To be done: Write out the whole listing word for word.

Collected data:

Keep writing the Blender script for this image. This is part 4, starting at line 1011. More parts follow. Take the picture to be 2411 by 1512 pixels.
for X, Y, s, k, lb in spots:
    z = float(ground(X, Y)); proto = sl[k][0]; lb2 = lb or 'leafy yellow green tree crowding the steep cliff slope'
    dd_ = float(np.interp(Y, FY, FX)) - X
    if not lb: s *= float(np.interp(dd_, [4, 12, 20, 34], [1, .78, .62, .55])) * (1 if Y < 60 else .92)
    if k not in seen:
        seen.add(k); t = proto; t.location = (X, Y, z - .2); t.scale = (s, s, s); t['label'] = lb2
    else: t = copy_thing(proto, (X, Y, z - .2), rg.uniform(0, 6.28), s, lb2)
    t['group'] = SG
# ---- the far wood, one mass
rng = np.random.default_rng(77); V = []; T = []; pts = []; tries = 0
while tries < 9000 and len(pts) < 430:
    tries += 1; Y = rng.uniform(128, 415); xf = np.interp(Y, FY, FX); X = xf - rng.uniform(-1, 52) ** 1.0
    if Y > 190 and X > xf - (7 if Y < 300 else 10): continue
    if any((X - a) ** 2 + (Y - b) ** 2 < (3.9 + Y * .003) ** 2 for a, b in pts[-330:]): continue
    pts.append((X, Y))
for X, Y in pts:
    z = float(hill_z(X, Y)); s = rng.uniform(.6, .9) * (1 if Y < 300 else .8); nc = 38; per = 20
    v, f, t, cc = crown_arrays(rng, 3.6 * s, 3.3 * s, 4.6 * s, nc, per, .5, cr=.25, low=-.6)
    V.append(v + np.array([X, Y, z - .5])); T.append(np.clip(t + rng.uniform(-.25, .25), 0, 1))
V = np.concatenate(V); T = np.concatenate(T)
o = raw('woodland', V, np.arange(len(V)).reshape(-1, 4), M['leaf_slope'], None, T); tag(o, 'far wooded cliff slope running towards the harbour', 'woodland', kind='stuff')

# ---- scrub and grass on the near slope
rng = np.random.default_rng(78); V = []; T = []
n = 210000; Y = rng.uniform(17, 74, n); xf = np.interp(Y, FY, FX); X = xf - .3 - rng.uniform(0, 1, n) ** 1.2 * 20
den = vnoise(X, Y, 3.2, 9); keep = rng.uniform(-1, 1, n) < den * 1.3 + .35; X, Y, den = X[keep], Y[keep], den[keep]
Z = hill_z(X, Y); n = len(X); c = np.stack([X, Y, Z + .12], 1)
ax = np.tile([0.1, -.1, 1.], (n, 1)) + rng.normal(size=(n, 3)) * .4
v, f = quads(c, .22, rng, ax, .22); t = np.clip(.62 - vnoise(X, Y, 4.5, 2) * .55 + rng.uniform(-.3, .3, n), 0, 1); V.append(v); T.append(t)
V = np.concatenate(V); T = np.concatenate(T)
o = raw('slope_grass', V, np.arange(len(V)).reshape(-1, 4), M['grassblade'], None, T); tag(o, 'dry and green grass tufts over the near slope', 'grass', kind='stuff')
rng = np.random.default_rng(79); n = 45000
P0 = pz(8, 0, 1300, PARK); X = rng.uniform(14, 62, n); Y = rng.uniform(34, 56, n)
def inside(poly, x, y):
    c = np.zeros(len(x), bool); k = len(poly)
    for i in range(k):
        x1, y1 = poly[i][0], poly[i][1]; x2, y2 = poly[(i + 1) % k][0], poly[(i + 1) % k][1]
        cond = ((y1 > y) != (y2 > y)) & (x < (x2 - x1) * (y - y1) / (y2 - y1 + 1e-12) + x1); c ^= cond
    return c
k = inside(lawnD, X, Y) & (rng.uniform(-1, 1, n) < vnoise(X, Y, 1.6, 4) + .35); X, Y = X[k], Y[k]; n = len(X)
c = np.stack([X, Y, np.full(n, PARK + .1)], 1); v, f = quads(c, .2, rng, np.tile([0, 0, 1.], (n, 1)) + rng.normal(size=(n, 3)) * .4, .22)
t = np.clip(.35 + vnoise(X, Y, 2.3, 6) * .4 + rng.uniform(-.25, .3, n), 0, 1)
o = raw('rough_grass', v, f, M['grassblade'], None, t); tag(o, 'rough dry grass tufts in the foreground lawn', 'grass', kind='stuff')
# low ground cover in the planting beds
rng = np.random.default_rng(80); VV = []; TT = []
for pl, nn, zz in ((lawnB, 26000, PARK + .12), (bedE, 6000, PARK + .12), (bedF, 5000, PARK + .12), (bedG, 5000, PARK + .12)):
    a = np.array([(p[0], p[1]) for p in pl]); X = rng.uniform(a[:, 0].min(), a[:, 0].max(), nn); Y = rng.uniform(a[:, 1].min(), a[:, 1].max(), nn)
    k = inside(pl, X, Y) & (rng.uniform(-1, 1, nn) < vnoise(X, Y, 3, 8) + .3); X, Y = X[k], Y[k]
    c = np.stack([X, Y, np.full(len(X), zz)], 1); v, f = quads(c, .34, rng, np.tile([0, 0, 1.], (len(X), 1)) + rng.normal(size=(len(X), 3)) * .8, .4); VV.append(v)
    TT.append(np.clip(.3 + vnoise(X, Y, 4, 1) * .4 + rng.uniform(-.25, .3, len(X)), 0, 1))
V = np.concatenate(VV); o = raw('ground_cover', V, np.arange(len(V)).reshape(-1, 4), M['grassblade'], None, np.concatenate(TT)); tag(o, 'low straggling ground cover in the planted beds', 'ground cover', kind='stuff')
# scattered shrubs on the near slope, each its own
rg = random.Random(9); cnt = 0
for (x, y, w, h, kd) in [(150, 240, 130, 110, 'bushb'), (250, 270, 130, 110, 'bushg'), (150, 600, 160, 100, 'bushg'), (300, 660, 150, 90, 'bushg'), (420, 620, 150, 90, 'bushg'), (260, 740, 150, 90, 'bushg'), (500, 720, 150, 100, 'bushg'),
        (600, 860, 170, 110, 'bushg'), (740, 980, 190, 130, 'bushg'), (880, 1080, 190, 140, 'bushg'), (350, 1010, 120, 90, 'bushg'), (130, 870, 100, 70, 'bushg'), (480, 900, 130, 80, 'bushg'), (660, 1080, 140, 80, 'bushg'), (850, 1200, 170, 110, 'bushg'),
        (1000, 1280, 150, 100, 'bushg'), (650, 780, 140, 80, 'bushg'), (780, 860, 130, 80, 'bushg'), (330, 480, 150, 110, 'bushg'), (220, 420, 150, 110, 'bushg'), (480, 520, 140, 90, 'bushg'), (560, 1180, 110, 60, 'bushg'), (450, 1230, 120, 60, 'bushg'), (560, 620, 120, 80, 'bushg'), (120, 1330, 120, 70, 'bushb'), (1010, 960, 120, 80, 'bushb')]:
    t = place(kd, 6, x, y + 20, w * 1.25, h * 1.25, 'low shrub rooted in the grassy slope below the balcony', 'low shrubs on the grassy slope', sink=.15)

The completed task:
Keep writing the Blender script for this image. This is part 4, starting at line 1011. More parts follow. Take the picture to be 2411 by 1512 pixels.
for X, Y, s, k, lb in spots:
    z = float(ground(X, Y)); proto = sl[k][0]; lb2 = lb or 'leafy yellow green tree crowding the steep cliff slope'
    dd_ = float(np.interp(Y, FY, FX)) - X
    if not lb: s *= float(np.interp(dd_, [4, 12, 20, 34], [1, .78, .62, .55])) * (1 if Y < 60 else .92)
    if k not in seen:
        seen.add(k); t = proto; t.location = (X, Y, z - .2); t.scale = (s, s, s); t['label'] = lb2
    else: t = copy_thing(proto, (X, Y, z - .2), rg.uniform(0, 6.28), s, lb2)
    t['group'] = SG
# ---- the far wood, one mass
rng = np.random.default_rng(77); V = []; T = []; pts = []; tries = 0
while tries < 9000 and len(pts) < 430:
    tries += 1; Y = rng.uniform(128, 415); xf = np.interp(Y, FY, FX); X = xf - rng.uniform(-1, 52) ** 1.0
    if Y > 190 and X > xf - (7 if Y < 300 else 10): continue
    if any((X - a) ** 2 + (Y - b) ** 2 < (3.9 + Y * .003) ** 2 for a, b in pts[-330:]): continue
    pts.append((X, Y))
for X, Y in pts:
    z = float(hill_z(X, Y)); s = rng.uniform(.6, .9) * (1 if Y < 300 else .8); nc = 38; per = 20
    v, f, t, cc = crown_arrays(rng, 3.6 * s, 3.3 * s, 4.6 * s, nc, per, .5, cr=.25, low=-.6)
    V.append(v + np.array([X, Y, z - .5])); T.append(np.clip(t + rng.uniform(-.25, .25), 0, 1))
V = np.concatenate(V); T = np.concatenate(T)
o = raw('woodland', V, np.arange(len(V)).reshape(-1, 4), M['leaf_slope'], None, T); tag(o, 'far wooded cliff slope running towards the harbour', 'woodland', kind='stuff')

# ---- scrub and grass on the near slope
rng = np.random.default_rng(78); V = []; T = []
n = 210000; Y = rng.uniform(17, 74, n); xf = np.interp(Y, FY, FX); X = xf - .3 - rng.uniform(0, 1, n) ** 1.2 * 20
den = vnoise(X, Y, 3.2, 9); keep = rng.uniform(-1, 1, n) < den * 1.3 + .35; X, Y, den = X[keep], Y[keep], den[keep]
Z = hill_z(X, Y); n = len(X); c = np.stack([X, Y, Z + .12], 1)
ax = np.tile([0.1, -.1, 1.], (n, 1)) + rng.normal(size=(n, 3)) * .4
v, f = quads(c, .22, rng, ax, .22); t = np.clip(.62 - vnoise(X, Y, 4.5, 2) * .55 + rng.uniform(-.3, .3, n), 0, 1); V.append(v); T.append(t)
V = np.concatenate(V); T = np.concatenate(T)
o = raw('slope_grass', V, np.arange(len(V)).reshape(-1, 4), M['grassblade'], None, T); tag(o, 'dry and green grass tufts over the near slope', 'grass', kind='stuff')
rng = np.random.default_rng(79); n = 45000
P0 = pz(8, 0, 1300, PARK); X = rng.uniform(14, 62, n); Y = rng.uniform(34, 56, n)
def inside(poly, x, y):
    c = np.zeros(len(x), bool); k = len(poly)
    for i in range(k):
        x1, y1 = poly[i][0], poly[i][1]; x2, y2 = poly[(i + 1) % k][0], poly[(i + 1) % k][1]
        cond = ((y1 > y) != (y2 > y)) & (x < (x2 - x1) * (y - y1) / (y2 - y1 + 1e-12) + x1); c ^= cond
    return c
k = inside(lawnD, X, Y) & (rng.uniform(-1, 1, n) < vnoise(X, Y, 1.6, 4) + .35); X, Y = X[k], Y[k]; n = len(X)
c = np.stack([X, Y, np.full(n, PARK + .1)], 1); v, f = quads(c, .2, rng, np.tile([0, 0, 1.], (n, 1)) + rng.normal(size=(n, 3)) * .4, .22)
t = np.clip(.35 + vnoise(X, Y, 2.3, 6) * .4 + rng.uniform(-.25, .3, n), 0, 1)
o = raw('rough_grass', v, f, M['grassblade'], None, t); tag(o, 'rough dry grass tufts in the foreground lawn', 'grass', kind='stuff')
# low ground cover in the planting beds
rng = np.random.default_rng(80); VV = []; TT = []
for pl, nn, zz in ((lawnB, 26000, PARK + .12), (bedE, 6000, PARK + .12), (bedF, 5000, PARK + .12), (bedG, 5000, PARK + .12)):
    a = np.array([(p[0], p[1]) for p in pl]); X = rng.uniform(a[:, 0].min(), a[:, 0].max(), nn); Y = rng.uniform(a[:, 1].min(), a[:, 1].max(), nn)
    k = inside(pl, X, Y) & (rng.uniform(-1, 1, nn) < vnoise(X, Y, 3, 8) + .3); X, Y = X[k], Y[k]
    c = np.stack([X, Y, np.full(len(X), zz)], 1); v, f = quads(c, .34, rng, np.tile([0, 0, 1.], (len(X), 1)) + rng.normal(size=(len(X), 3)) * .8, .4); VV.append(v)
    TT.append(np.clip(.3 + vnoise(X, Y, 4, 1) * .4 + rng.uniform(-.25, .3, len(X)), 0, 1))
V = np.concatenate(VV); o = raw('ground_cover', V, np.arange(len(V)).reshape(-1, 4), M['grassblade'], None, np.concatenate(TT)); tag(o, 'low straggling ground cover in the planted beds', 'ground cover', kind='stuff')
# scattered shrubs on the near slope, each its own
rg = random.Random(9); cnt = 0
for (x, y, w, h, kd) in [(150, 240, 130, 110, 'bushb'), (250, 270, 130, 110, 'bushg'), (150, 600, 160, 100, 'bushg'), (300, 660, 150, 90, 'bushg'), (420, 620, 150, 90, 'bushg'), (260, 740, 150, 90, 'bushg'), (500, 720, 150, 100, 'bushg'),
        (600, 860, 170, 110, 'bushg'), (740, 980, 190, 130, 'bushg'), (880, 1080, 190, 140, 'bushg'), (350, 1010, 120, 90, 'bushg'), (130, 870, 100, 70, 'bushg'), (480, 900, 130, 80, 'bushg'), (660, 1080, 140, 80, 'bushg'), (850, 1200, 170, 110, 'bushg'),
        (1000, 1280, 150, 100, 'bushg'), (650, 780, 140, 80, 'bushg'), (780, 860, 130, 80, 'bushg'), (330, 480, 150, 110, 'bushg'), (220, 420, 150, 110, 'bushg'), (480, 520, 140, 90, 'bushg'), (560, 1180, 110, 60, 'bushg'), (450, 1230, 120, 60, 'bushg'), (560, 620, 120, 80, 'bushg'), (120, 1330, 120, 70, 'bushb'), (1010, 960, 120, 80, 'bushb')]:
    t = place(kd, 6, x, y + 20, w * 1.25, h * 1.25, 'low shrub rooted in the grassy slope below the balcony', 'low shrubs on the grassy slope', sink=.15)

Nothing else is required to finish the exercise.